In Britain, learning to accept risk, and the occasional ‘owie’
SHOEBURYNESS, England — Educators in Britain, after decades spent in a collective effort to minimize risk, are now, cautiously, getting into the business of providing it.
Four years ago, for instance, teachers at the Richmond Avenue Primary and Nursery School looked critically around their campus and set about, as one of them put it, “bringing in risk.”
Out went the plastic playhouses and in came the dicey stuff: stacks of two-by-fours, crates and loose bricks. The schoolyard got a mud pit, a tire swing, log stumps and workbenches with hammers and saws.
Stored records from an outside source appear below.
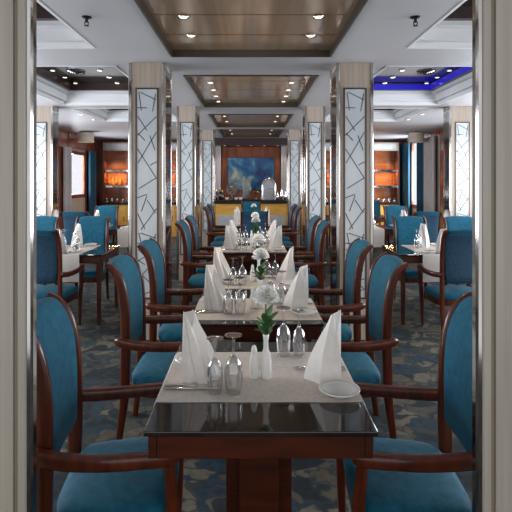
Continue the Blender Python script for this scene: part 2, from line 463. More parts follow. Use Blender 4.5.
def make_chair():
    t = empty('dining_armchair')
    # seat cushion
    def ring(sc, z, off=0.):
        out = []
        for k in range(40):
            th = 2*PI*k/40; c_, s_ = math.cos(th), math.sin(th)
            x = math.copysign(abs(c_)**.45, c_); y = math.copysign(abs(s_)**.45, s_)
            hw = .236 + .014*y
            out.append((x*(hw-sc), .012 + y*(.205-sc), z-.018))
        return out
    bm = bmesh.new()
    loft(bm, [ring(.006, .372), ring(0, .380), ring(0, .410), ring(.010, .427), ring(.035, .437), ring(.09, .443), ring(.16, .445)])
    finish('seat', bm, M['teal'], t, 50)
    bm = bmesh.new(); loft(bm, [ring(.008, .315), ring(.008, .372)]); finish('seat_frame', bm, M['mahogany'], t, 40)
    # backrest cushion
    bm = bmesh.new(); rings = []
    Z = [.520, .526, .545, .60, .66, .72, .78, .84, .89, .93, .965, .995, 1.015, 1.024]
    for i, z in enumerate(Z):
        edge = [.35, .75, 1][i] if i < 3 else ([.92, .55][i-12] if i >= 12 else 1)
        hw = (.168 + .014*min(1, max(0, (z-.5)/.4))) * (.97 if edge < .9 else 1)
        th = .027*edge
        ring_ = []
        for k in range(36):
            a = 2*PI*k/36; c_, s_ = math.cos(a), math.sin(a)
            x = hw*math.copysign(abs(c_)**.5, c_); y = th*math.copysign(abs(s_)**.7, s_)
            ring_.append((x, yc(z) + .004 + y - .018*(1-(x/.19)**2), z + .016*(1-(x/.19)**2)*max(0, (z-.9)/.12)))
        rings.append(ring_)
    loft(bm, rings); finish('backrest', bm, M['teal'], t, 60)
    # woven cover on the rear of the back
    bm = bmesh.new(); rings = []
    for i, z in enumerate([.535, .545, .60, .66, .72, .78, .84, .89, .93, .96, .985, .992]):
        hw = (.166 + .014*min(1, max(0, (z-.5)/.4))) * (.94 if i in (0, 11) else 1)
        f = [(hw*(q/6-1), z) for q in range(13)]
        front = [(x, yc(z) + .004 - .020 - .018*(1-(x/.19)**2), z + .016*(1-(x/.19)**2)*max(0, (z-.9)/.12)) for x, z in f]
        back = [(x, y - (.012 if 0 < q < 12 and 0 < i < 11 else .004), z) for q, (x, y, z) in enumerate(front)]
        rings.append(front + back[::-1])
    loft(bm, rings); finish('back_cover', bm, M['teal_dark'], t, 60)
    for s in (-1, 1):
        # rear leg running up into the back post
        pts = [(s*.195, yc(z), z) for z in (0, .15, .30, .42, .54, .66, .78, .88, .95, 1.0)] + [(s*.197, -.318, 1.032)]
        bm = bmesh.new(); sweep(bm, pts, [.015, .017, .019, .019, .018, .017, .017, .016, .015, .015, .013], [.017, .020, .025, .027, .027, .026, .026, .026, .024, .020, .012], up=(0, 1, 0), n=30)
        finish('back_post', bm, M['mahogany'], t, 60)
        # front leg that carries the arm
        pts = [(s*.232, .205, 0), (s*.236, .210, .2), (s*.242, .212, .36), (s*.256, .208, .48), (s*.266, .200, .588)]
        bm = bmesh.new(); sweep(bm, pts, [.013, .016, .020, .018, .017], [.014, .018, .022, .020, .018], up=(0, 1, 0), n=18)
        finish('leg', bm, M['mahogany'], t, 60)
        # arm, bowed outwards, rounded at both ends
        pts = [(s*.208, -.262, .600), (s*.222, -.232, .604), (s*.244, -.14, .594), (s*.262, .0, .592), (s*.268, .13, .597), (s*.266, .205, .599), (s*.264, .232, .596)]
        bm = bmesh.new(); sweep(bm, pts, [.010, .019, .020, .021, .022, .021, .010], [.014, .025, .026, .025, .024, .024, .012], n=26)
        finish('armrest', bm, M['mahogany'], t, 60)
    return t
CHAIR = make_chair(); CHAIR_KIDS = tree_of(CHAIR); chair_used = [False]
def chair(x, y, rz, label, group):
    if chair_used[0]: c = copy_tree(CHAIR, CHAIR_KIDS)
    else: c = CHAIR; chair_used[0] = True
    c.location = (x, y, 0); c.rotation_euler = (0, 0, rz)
    tag(c, label, 'chair', group)
    return c

# ------------------------------------------------------------------ dining table
ZT = .73
def make_table(L, label, legs=False):
    t = empty('dining_table', label=label, cat='table', group='dining tables')
    h = L/2
    bm = bmesh.new(); box(bm, -.36, .36, -h, h, ZT-.016, ZT, 0, .003); finish('tabletop', bm, M['table_glass'], t)
    bm = bmesh.new()
    for s in (-1, 1):
        xa, xb = sorted((s*.322, s*.348)); box(bm, xa, xb, -h+.012, h-.012, ZT-.09, ZT-.0165, 0, .003)
        ya, yb = sorted((s*(h-.012), s*(h-.038))); box(bm, -.3215, .3215, ya, yb, ZT-.09, ZT-.0165, 0, .003)
    finish('apron', bm, M['table_wood'], t)
    if legs:
        for sx in (-1, 1):
            for sy in (-1, 1):
                bm = bmesh.new(); x, y = sx*.320, sy*(h-.0365)
                loft(bm, [[(x-a, y-a, z), (x+a, y-a, z), (x+a, y+a, z), (x-a, y+a, z)] for a, z in ((.015, 0), (.018, .3), (.0225, ZT-.09), (.0225, ZT-.0165))])
                finish('leg', bm, M['table_wood'], t)
        return t
    n = 1 if L < 1 else 2
    for k in range(n):
        yc_ = 0 if n == 1 else (-.36, .36)[k]
        bm = bmesh.new()
        box(bm, -.125, .125, yc_-.05, yc_+.05, .04, ZT-.017, 0, .004)
        box(bm, -.072, .072, yc_-.12, yc_-.0505, .04, ZT-.017, 0, .004); box(bm, -.072, .072, yc_+.0505, yc_+.12, .04, ZT-.017, 0, .004)
        finish('pedestal', bm, M['table_wood'], t)
        bm = bmesh.new(); box(bm, -.23, .23, yc_-.20, yc_+.20, 0, .04, 0, .008); finish('foot', bm, M['table_wood'], t)
    return t

def runner_mesh(D):
    bm = bmesh.new(); hw, hl, th = .236, .3625, .003
    # strip across the table with hanging ends and a gently scalloped border
    prof = [(-hl, -D), (-hl-.004, -D*.7), (-hl-.003, -D*.4), (-hl-.002, -.012), (-hl+.004, .0)] + [(-hl+.004+(2*hl-.008)*i/10, 0) for i in range(1, 10)] + [(hl-.004, 0), (hl+.002, -.012), (hl+.003, -D*.4), (hl+.004, -D*.7), (hl, -D)]
    n = 29
    def wav(i): return .004*abs(math.sin(i*.9))
    top, bot = [], []
    for i, (x, z) in enumerate(prof):
        ra, rb = [], []
        for k in range(7):
            y = -hw + 2*hw*k/6
            if k == 0: y -= wav(i)
            if k == 6: y += wav(i)
            px = 0
            if z < -.03: px = .006*math.sin(k*2.1)*abs(z)/.24
            nx, nz = (0, 1)
            if z < -.005: nx, nz = (math.copysign(1, x), 0)
            ra.append(bm.verts.new((x+px+nx*th*.5+ (math.copysign(.002, x) if z < -.005 else 0), y, z+nz*th)))
            rb.append(bm.verts.new((x+px-nx*th*.5+ (math.copysign(.002, x) if z < -.005 else 0), y, z)))
        top.append(ra); bot.append(rb)
    m = len(prof)
    for i in range(m-1):
        for k in range(6):
            bm.faces.new([top[i][k], top[i+1][k], top[i+1][k+1], top[i][k+1]])
            bm.faces.new([bot[i][k], bot[i][k+1], bot[i+1][k+1], bot[i+1][k]])
        bm.faces.new([top[i][0], bot[i][0], bot[i+1][0], top[i+1][0]])
        bm.faces.new([top[i][6], top[i+1][6], bot[i+1][6], bot[i][6]])
    for i in (0, m-1):
        for k in range(6): bm.faces.new([top[i][k], top[i][k+1], bot[i][k+1], bot[i][k]])
    return bm

# ------------------------------------------------------------------ tableware prototypes (local +X points to the table centre)
protos = {}
def inst(key, make, x, y, z, rz, label, cat, group=None):
    if key not in protos:
        o = make(); protos[key] = (o, tree_of(o))
    else:
        o = copy_tree(*protos[key])
    o.location = (x, y, z); o.rotation_euler = (0, 0, rz)
    for k in ('label', 'category', 'group'):
        if k in o: del o[k]
    tag(o, label, cat, group)
    return o

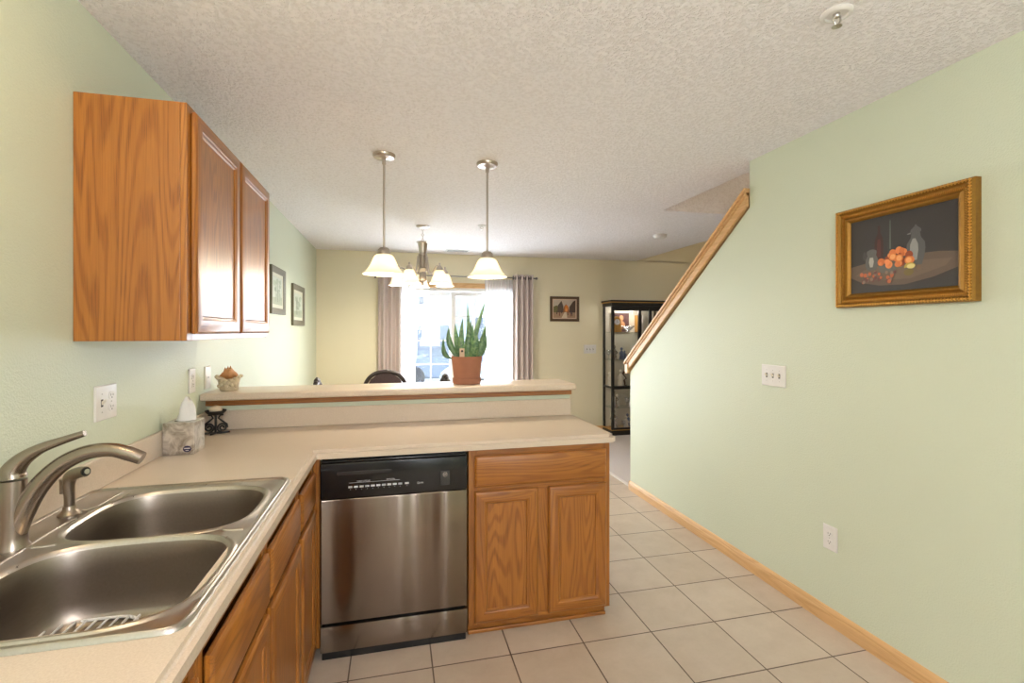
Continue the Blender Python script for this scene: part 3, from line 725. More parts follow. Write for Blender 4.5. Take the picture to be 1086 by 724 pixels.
# ------------------------------------------------------------------ pictures
def picture(name, label, f, x0, x1, z0, z1, fw, depth, mats, shapes, bgcol, mount=0, mountmat=None, studs=False, cat='picture'):
    r = thing(name, f((x0+x1)/2, z0, 0), label, cat)
    q = MB(f); w = fw
    prof = [(0, .001), (0, depth*.7), (w*.10, depth), (w*.22, depth), (w*.34, depth*.72), (w*.62, depth*.60), (w*.74, depth*.78), (w*.86, depth*.70), (w, depth*.45), (w, .002)] if studs else [(0, .001), (0, depth), (w*.3, depth), (w*.6, depth*.8), (w, depth*.6), (w, .002)]
    RR = rect_rings(q, x0, x1, z0, z1, prof, 0, 0); q.face(RR[0][::-1]); fr = obj('frame', q, mats[0], r, smooth=25)
    if studs:
        q = MB(f); Lx, Lz = x1-x0, z1-z0
        def stud(a, c, d, ra, rc, rd):
            P = [[(a-ra, c, d), (a, c-rc, d), (a+ra, c, d), (a, c+rc, d)], [(a-ra*.5, c, d+rd), (a, c-rc*.5, d+rd), (a+ra*.5, c, d+rd), (a, c+rc*.5, d+rd)]]
            q.loft(P, False, True)
        o = w*.16; n = int(Lx/.012); nz = int(Lz/.012)
        for i in range(n+1):
            a = x0+o+(Lx-2*o)*i/n
            for c in (z0+o, z1-o): stud(a, c, depth, .0062, .0075, .006)
        for i in range(1, nz):
            c = z0+o+(Lz-2*o)*i/nz
            for a in (x0+o, x1-o): stud(a, c, depth, .0075, .0062, .006)
        obj('carved_edge', q, mats[1], fr)
        q = MB(f); o = w*.48; n = int(Lx/.0065); nz = int(Lz/.0065)
        for i in range(n+1):
            a = x0+o+(Lx-2*o)*i/n
            for c in (z0+o, z1-o): stud(a, c, depth*.60, .0022, .008, .006)
        for i in range(1, nz):
            c = z0+o+(Lz-2*o)*i/nz
            for a in (x0+o, x1-o): stud(a, c, depth*.60, .008, .0022, .006)
        obj('fluting', q, mats[1], fr)
    d0 = depth*.40
    if mount:
        q = MB(f); RR = rect_rings(q, x0+w, x1-w, z0+w, z1-w, [(0, .002), (0, d0), (mount, d0), (mount, .002)], 0, 0); obj('mount', q, mountmat, r); w += mount; d0 -= .0015
    a0, a1, c0, c1 = x0+w+.0003, x1-w-.0003, z0+w+.0003, z1-w-.0003
    q = MB(f); lay = q.bm.faces.layers.int.new('ci'); cols = []
    def put(fc, col):
        if fc: fc[lay] = len(cols); cols.append(col)
    fl = lambda u: a1+(a0-a1)*u if flipped else a0+(a1-a0)*u
    flipped = f is fR      # on the right wall, picture left = larger Y
    put(q.face([q.v((a, c, d0)) for a, c in ((a0, c0), (a1, c0), (a1, c1), (a0, c1))]), bgcol)
    for k, (poly, col) in enumerate(shapes):
        vs = [q.v((fl(u), c0+(c1-c0)*v, d0+.00004*(k+1))) for u, v in poly]; put(q.face(vs), col)
    bmesh.ops.recalc_face_normals(q.bm, faces=q.bm.faces)
    ids = [fc[lay] for fc in q.bm.faces]
    o = obj('canvas', q, M['pig'], r)
    ca = o.data.color_attributes.new('pigment', 'FLOAT_COLOR', 'CORNER')
    for p in o.data.polygons:
        cl = cols[ids[p.index]]
        for li in p.loop_indices: ca.data[li].color = cl + (1,)
    return r
def ell(cx, cy, a, b, n=20, t0=0, t1=2*PI): return [(cx+a*math.cos(t0+(t1-t0)*i/n), cy+b*math.sin(t0+(t1-t0)*i/n)) for i in range(n)]
def vase_poly(cx, prof): return [(cx-w, v) for w, v in prof] + [(cx+w, v) for w, v in reversed(prof)]
rg = random.Random(3)
sh = []
sh.append(([(0, .22), (.12, .14), (.3, .085), (.55, .07), (.8, .13), (1, .22), (1, .40), (.85, .43), (.6, .44), (.3, .43), (0, .37)], lin(104, 88, 76)))
sh.append(([(.05, .25), (.3, .15), (.6, .14), (.9, .25), (.95, .33), (.6, .36), (.2, .34)], lin(116, 98, 84)))
sh.append(([(0, .22), (.12, .14), (.3, .085), (.55, .07), (.8, .13), (1, .22), (1, .19), (.8, .10), (.55, .045), (.3, .06), (.12, .115), (0, .19)], lin(58, 52, 52)))
sh.append((vase_poly(.30, [(.045, .40), (.045, .66), (.036, .72), (.014, .78), (.013, .88)]), lin(66, 38, 38)))
sh.append((vase_poly(.30, [(.020, .46), (.020, .64), (.014, .70)]), lin(88, 44, 42)))
sh.append((vase_poly(.41, [(.024, .48), (.024, .60), (.012, .68), (.009, .94)]), lin(60, 64, 60)))
sh.append(([(.408, .55), (.416, .55), (.414, .92), (.410, .92)], lin(120, 130, 120)))
sh.append((vase_poly(.65, [(.055, .30), (.075, .40), (.085, .50), (.080, .57), (.045, .64), (.038, .70), (.050, .71), (.046, .74), (.012, .78), (.006, .80)]), lin(92, 92, 92)))
sh.append((vase_poly(.635, [(.025, .36), (.038, .48), (.035, .56), (.012, .63)]), lin(150, 150, 148)))
sh.append(([(.60, .71), (.57, .70), (.575, .69), (.61, .69)], lin(120, 120, 118)))
sh.append((vase_poly(.225, [(.045, .30), (.066, .36), (.066, .44), (.046, .50), (.052, .53), (.050, .56), (.018, .58)]), lin(98, 98, 96)))
sh.append((vase_poly(.222, [(.014, .34), (.026, .41), (.018, .47)]), lin(176, 174, 168)))
sh.append((ell(.150, .50, .020, .060, 16), lin(72, 70, 70)))
sh.append((vase_poly(.39, [(.06, .245), (.085, .29), (.095, .345)]), lin(104, 102, 98)))
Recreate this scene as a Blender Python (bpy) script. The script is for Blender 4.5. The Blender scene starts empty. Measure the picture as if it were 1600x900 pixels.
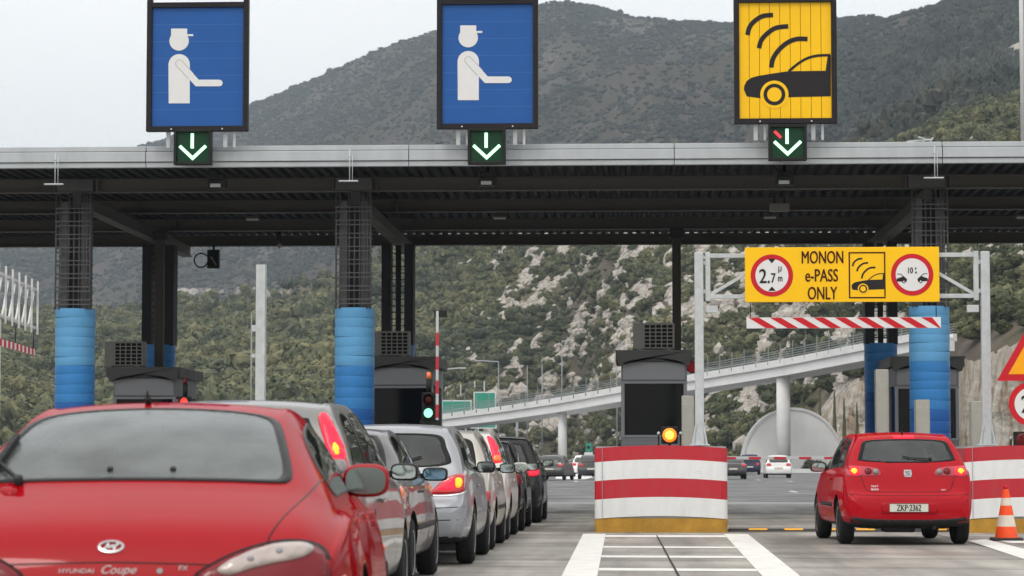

“We thought, how can we bring that element of risk into your everyday environment?” said Leah Morris, who manages the early years program at the school in Shoeburyness in southeast Britain. “We were looking at, OK, so we’ve got a sand pit, what can we add to the sand pit to make it more risky?”
Now, Morris says proudly, “we have fires, we use knives, saws, different tools,” all used under adult supervision. Indoors, scissors abound, and so do sharpedged tape dispensers (“they normally only cut themselves once,” she says).
Limited risks are increasingly cast by experts as an experience essential to childhood development, useful in building resilience and grit.
Outside the Princess Diana Playground in Kensington Gardens in London, which attracts more than 1 million visitors a year, a placard informs parents that risks have been “intentionally provided, so that your child can develop an appreciation of risk in a controlled play environment rather than taking similar risks in an uncontrolled and unregulated wider world.”
This view is tinged with nostalgia for an earlier Britain, in which children were tougher and more self-reliant.
It resonates both with rightwing tabloids, which see it as a corrective to the cosseting of a liberal nanny state; and with progressives, drawn to a freer and more natural childhood. It is also supported by a growing list of government officials, among them Amanda Spielman, chief inspector of Ofsted, the powerful agency that inspects British schools.
Spielman has poked fun at schools for what she considers excessive risk aversion, describing as “simply barmy” measures like sending schoolchildren out on city field trips in highvisibility jackets. Late last year, she announced that her agency’s inspectors would undergo training that will encompass the positive, as well as the negative, side of risk.
“Inspections will creep into being a bit more risk-averse unless we explicitly train them to get a more sophisticated understanding of the balance between benefits and risk, and stand back, and say, ‘It’s OK to have some risk of children falling over and bashing into things,’ ” she said. “That’s not the same as being reckless and sending a 2-year-old to walk on the edge of a 200-foot cliff unaccompanied.”
Britain is one of a number of countries where educators and regulators say a litigious, protective culture has gone too far, leaching healthy risks out of childhood. Guidelines on play from the government agency that oversees health and safety issues in Britain state that “the goal is not to eliminate risk.”